1768-01-01, de Voltaire [François Marie Arouet] à Jean François Marmontel.

Que voulez vous que je vous dise, mon cher confrère?
Le pain vaut quatre sous la livre; il y a des gens de mérite qui n'en ont pas assez pour nourir leur famille, et on a élevé des palais pour loger et nourir des fainéants qui ont beaucoup moins de bon sens que Panurge; qui sont bien loin de valoir frère Jean des Entomures; qui sont bien loin de valoir frère Jean des Entomures; et qui n'ont d'autre soin après boire que de replonger les hommes dans la crasse ignorance qui dota autrefois ces polissons.

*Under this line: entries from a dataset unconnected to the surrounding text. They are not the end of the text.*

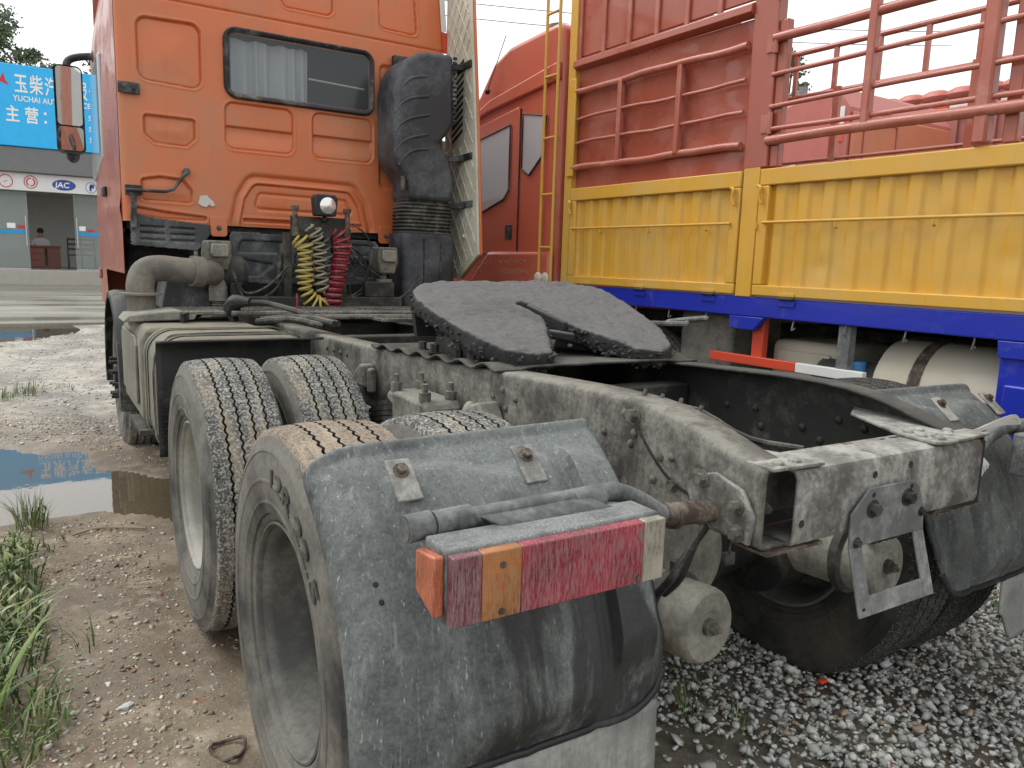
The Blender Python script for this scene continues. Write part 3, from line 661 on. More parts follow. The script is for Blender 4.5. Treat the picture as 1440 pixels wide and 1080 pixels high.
    J = [((0, 0, .42), .15), ((0, -.01, .62), .14), ((0, -.03, .82), .16), ((0, -.03, .92), .06), ((0, -.05, 1.0), .075), ((0, -.055, 1.10), .085), ((-.18, -.03, .84), .065), ((-.24, -.10, .64), .05), ((-.12, -.34, .71), .035), ((.18, -.03, .84), .065), ((.24, -.10, .64), .05), ((.12, -.34, .71), .035), ((-.1, -.3, .43), .085), ((-.1, -.36, .06), .05), ((.1, -.3, .43), .085), ((.1, -.36, .06), .05)]
    E = [(0, 1), (1, 2), (2, 3), (3, 4), (4, 5), (2, 6), (6, 7), (7, 8), (2, 9), (9, 10), (10, 11), (0, 12), (12, 13), (0, 14), (14, 15)]
    me = bpy.data.meshes.new('body'); me.from_pydata([j[0] for j in J], E, []); b = bpy.data.objects.new('body', me); COL.objects.link(b); b.parent = pr
    b.modifiers.new('skin', 'SKIN'); 
    if me.skin_vertices:
        for i, j in enumerate(J): me.skin_vertices[0].data[i].radius = (j[1], j[1]*.8); 
        me.skin_vertices[0].data[0].use_root = True
    b.modifiers.new('sub', 'SUBSURF').levels = 1
    n = NT('shirt_and_skin'); z = n.axis('Z'); n.set(color=n.mix(n.ramp(z, .90, .92), (.50, .52, .52), (.36, .20, .14)), rough=.8); me.materials.append(n.mat)
    MB().ball((0, -.035, 1.12), (.092, .10, .095), 14, 8).build('hair', plain('black_hair', (.012, .01, .01), .6), pr)
build_shop()
# ================================================================== TRACTOR TRUCK (foreground)
TR = thing('tractor_truck', 'orange tractor truck with bare dusty chassis, fifth wheel and doubled rear tyres in the foreground', 'truck')
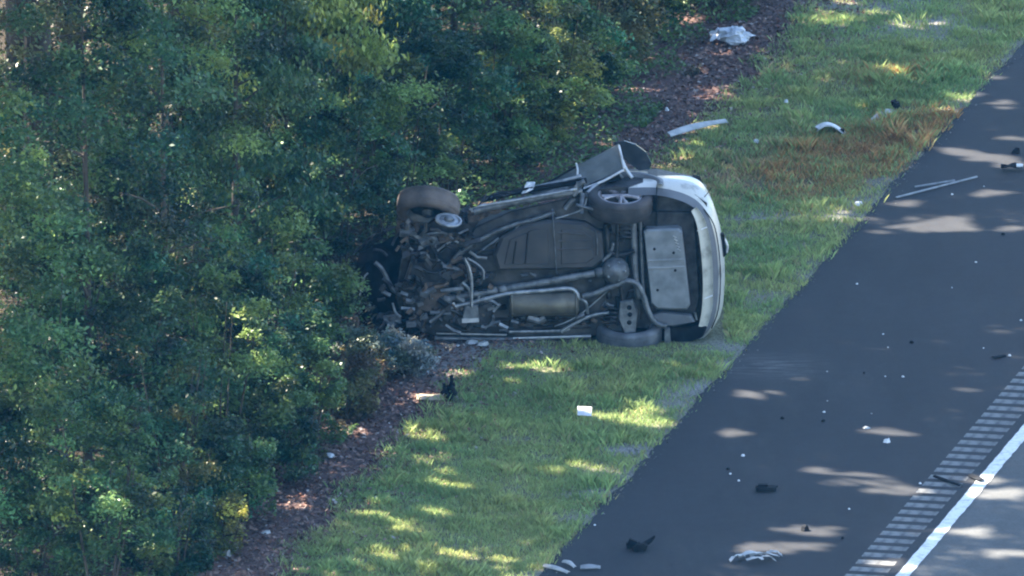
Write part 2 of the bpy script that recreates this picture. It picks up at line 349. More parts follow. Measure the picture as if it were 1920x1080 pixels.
# ------------------------------------------------------------------ plants
CARB = (-1.45, 2.45, -2.78, -0.55, 1.95)                # the space the wreck takes
def leaf_mesh(C, L, tint, droop=-0.35, wide=0.5, up=0.75):
    n = len(C); az = rng.uniform(0, 2*np.pi, n); pt = rng.normal(droop, 0.4, n)
    d = np.stack([np.cos(az)*np.cos(pt), np.sin(az)*np.cos(pt), np.sin(pt)], -1)
    nn_ = rng.normal(0, 1, (n, 3))*(1-up)*1.6; nn_[:, 2] += up
    sd = np.cross(d, nn_); sd /= np.linalg.norm(sd, axis=1, keepdims=True)+1e-9
    nr = np.cross(sd, d); L = L[:, None]
    v0 = C-d*L*0.5; v2 = C+d*L*0.5; v1 = C-d*L*0.05+sd*L*wide*0.5+nr*L*0.08; v3 = C-d*L*0.05-sd*L*wide*0.5+nr*L*0.08
    V = np.stack([v0, v1, v2, v3], 1).reshape(-1, 3); F = np.arange(n*4).reshape(n, 4)
    return V, F, np.repeat(tint, 4, 0)
def crown_points(n_cl, per, rad, z0, z1, cl_r, flat, hollow=0.4, tip=0.0):
    k = 0; cs = []
    th = rng.uniform(0, 2*np.pi, n_cl); cz = rng.uniform(-1, 1, n_cl); rr = rng.uniform(hollow, 1.0, n_cl)**0.6
    lump = 0.72+0.5*noise2(th*1.6+rad*9, cz*2.2+z1*5, 7)
    h = np.sqrt(1-cz*cz); zc = (z0+z1)/2; hz = (z1-z0)/2
    tap = 1-tip*(cz*0.5+0.5)
    c = np.stack([np.cos(th)*h*rr*rad*lump*tap, np.sin(th)*h*rr*rad*lump*tap, zc+cz*hz*np.minimum(rr*1.05, 1)], -1)
    sz = cl_r*rng.uniform(0.6, 1.35, n_cl)
    m_ = (per*(sz/cl_r)**2).astype(int)+3
    I = np.repeat(np.arange(n_cl), m_)
    off = rng.normal(0, 0.36, (len(I), 3))*sz[I][:, None]; off[:, 2] *= flat
    off[:, 2] -= 0.35*(off[:, 0]**2+off[:, 1]**2)/np.maximum(sz[I], 0.05)          # sprays hang at their rims
    return c[I]+off, I, n_cl
def plant(name, base, h, rad, z0, n_cl, per, cl_r, L, col, label, cat, group=None, trunk=0.1, stems=1, flat=0.5, hollow=0.4, tip=0.3, droop=-0.35, var=0.55, wide=0.5, accents=(), limb_n=9, bark='bark', clear=-3.3):
    base = Vector(base); base.z = float(ground_z(np.array([base.x]), np.array([base.y]))[0])-0.02
    root = empty(name, base); tag(root, label, cat, group)
    C, I, n_ = crown_points(n_cl, per, rad, z0, h, cl_r, flat, hollow, tip)
    Wd = C+np.array(base)
    keep = lit(Wd) & (C[:, 2] > 0.03)
    inc = (Wd[:, 0] > CARB[0]) & (Wd[:, 0] < CARB[1]) & (Wd[:, 1] > CARB[2]) & (Wd[:, 1] < CARB[3]) & (Wd[:, 2] < CARB[4]); keep &= ~inc
    _, qq = UQ(Wd[:, 0], Wd[:, 1])
    keep &= ~((qq > clear+.3*noise2(Wd[:, 0]*1.5, Wd[:, 1]*1.5, 3)) & (Wd[:, 2] < 2.2))
    C = C[keep]; I = I[keep]
    cb = rng.normal(1, var, n_).clip(0.3, 2.1); hue = rng.normal(rnd.uniform(-.12, .16), 0.2, n_)
    tc = np.array(col)[None]*cb[:, None]; tc[:, 0] *= 1+hue; tc[:, 1] *= 1+0.2*hue; tc[:, 2] *= 1-0.4*hue
    for k_, (f_, colr) in enumerate(accents):
        s_ = rng.random(n_) < f_; tc[s_] = np.array(colr)*rng.uniform(0.7, 1.2, (s_.sum(), 1))
    t = tc[I]*rng.normal(1, 0.16, (len(I), 1)).clip(0.5, 1.6)
    V, F, T = leaf_mesh(C, L*rng.uniform(0.7, 1.35, len(C)), t.clip(0.004, 0.6), droop, wide)
    link('crown', np_mesh(name+'_crown', V, F, T), 'leaf', root)
    b = MB()
    for s_ in range(stems):
        a = rnd.uniform(0, 6.28); sp = 0.0 if stems == 1 else rad*0.45
        top = Vector((math.cos(a)*sp+rnd.uniform(-.1, .1)*rad, math.sin(a)*sp+rnd.uniform(-.1, .1)*rad, h*0.86))
        st = Vector((math.cos(a)*sp*0.15, math.sin(a)*sp*0.15, -0.05)); r0 = trunk if stems == 1 else trunk*rnd.uniform(0.5, 0.9)
        mid = st.lerp(top, 0.5)+Vector((rnd.uniform(-.1, .1)*rad*0.5, rnd.uniform(-.1, .1)*rad*0.5, 0))
        b.tube([st, st.lerp(mid, 0.5), mid, mid.lerp(top, 0.5), top], [r0*1.15, r0*0.85, r0*0.65, r0*0.4, r0*0.1], 8)
        for k in range(limb_n if stems == 1 else 3):
            zf = rnd.uniform(0.0, 0.9); hz = max(z0*0.8, 0.15)+(h*0.8-max(z0*0.8, 0.15))*zf; p0 = st.lerp(mid, min(1, hz/(h*0.43))) if hz < h*0.43 else mid.lerp(top, (hz-h*0.43)/(h*0.43))
            a2 = rnd.uniform(0, 6.28); ln = rad*rnd.uniform(0.55, 0.9)*(1-0.4*zf); p1 = p0+Vector((math.cos(a2)*ln, math.sin(a2)*ln, ln*rnd.uniform(0.1, 0.6)))
            b.tube([p0, p0.lerp(p1, .5)+Vector((0, 0, ln*0.08)), p1], [r0*0.38, r0*0.24, r0*0.06], 5, sub=2)
    b.build('trunk', bark, root)
    return root
GRN = (0.104, 0.172, 0.054); DGR = (0.058, 0.112, 0.046); YGR = (0.19, 0.23, 0.055); OLV = (0.140, 0.148, 0.060); DUST = (0.30, 0.33, 0.31)

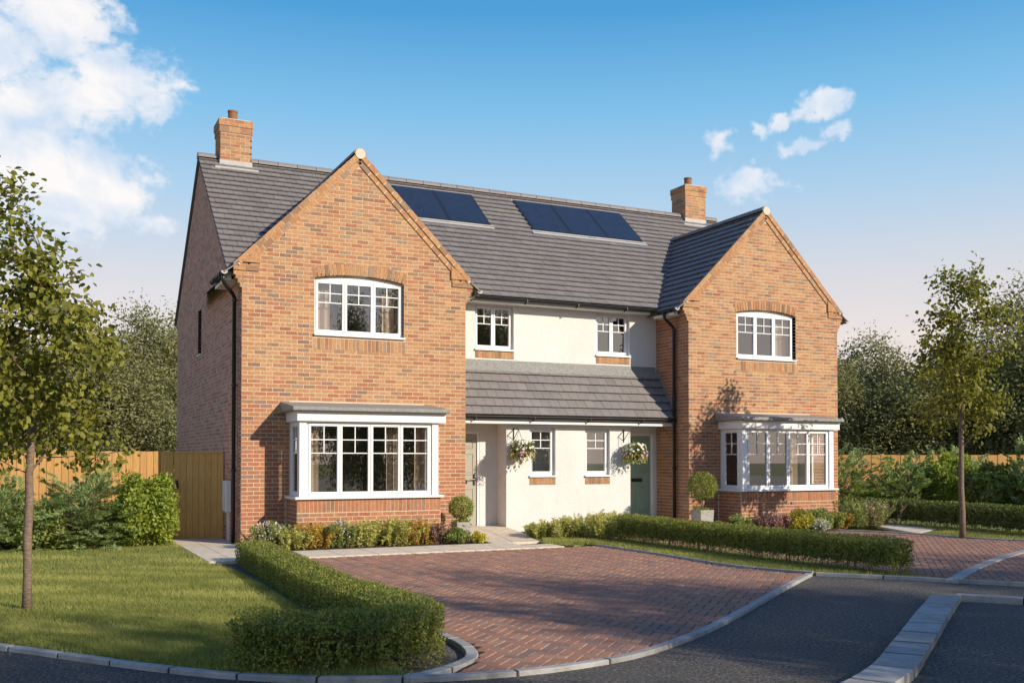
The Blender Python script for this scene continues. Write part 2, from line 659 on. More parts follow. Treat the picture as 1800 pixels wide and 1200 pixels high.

Tout ce qui m'étonne, c'est qu'on ne se soit pas encor avisé de faire une faculté des petites maisons. Cette institution aurait été beaucoup plus raisonnable, car enfin les petites maisons n'ont jamais fait de mal à personne et la sacrée faculté en a fait beaucoup. Cependant, pour la consolation des honnêtes gens, il parait que la cour fait de ces cuistres fourés tout le cas qu'ils méritent, et que si on ne les détruit pas comme on a détruit les jésuites on les empêche du moins d'être dangereux. On n'en fait pas encor assez. Il faudrait leur déffendre sous peine d'être mis au carcan avec un bonnet d'âne de donner des décrets. Un décrêt est une espèce d'acte de jurisdiction. Ils peuvent tout auplus dire leur avis comme les autres citoiens, au risque d'être siflés. Mais ils n'ont pas plus droit que Fréron de donner un décret. Les théologiens ne donnet des décrets ni en Angleterre, ni en Prusse, aussi les Anglais et les Prussiens nous ont bien battus. Il faut de bons laboureurs et de bons soldats, de bons manufacturiers, et le moins de théologiens qu'il soit possible. Tous ces petits ergoteurs rendent une nation ridicule et méprisable. Les Romains nos vainqueurs et nos maitres n'ont point eu de sacrée faculté de théologie.

Adieu, mon cher ami, mes respects à madame de Geoffrin.

Avez vous reçu un paquet par mr Bouret? peut on vous en faire tenir d'autres petits?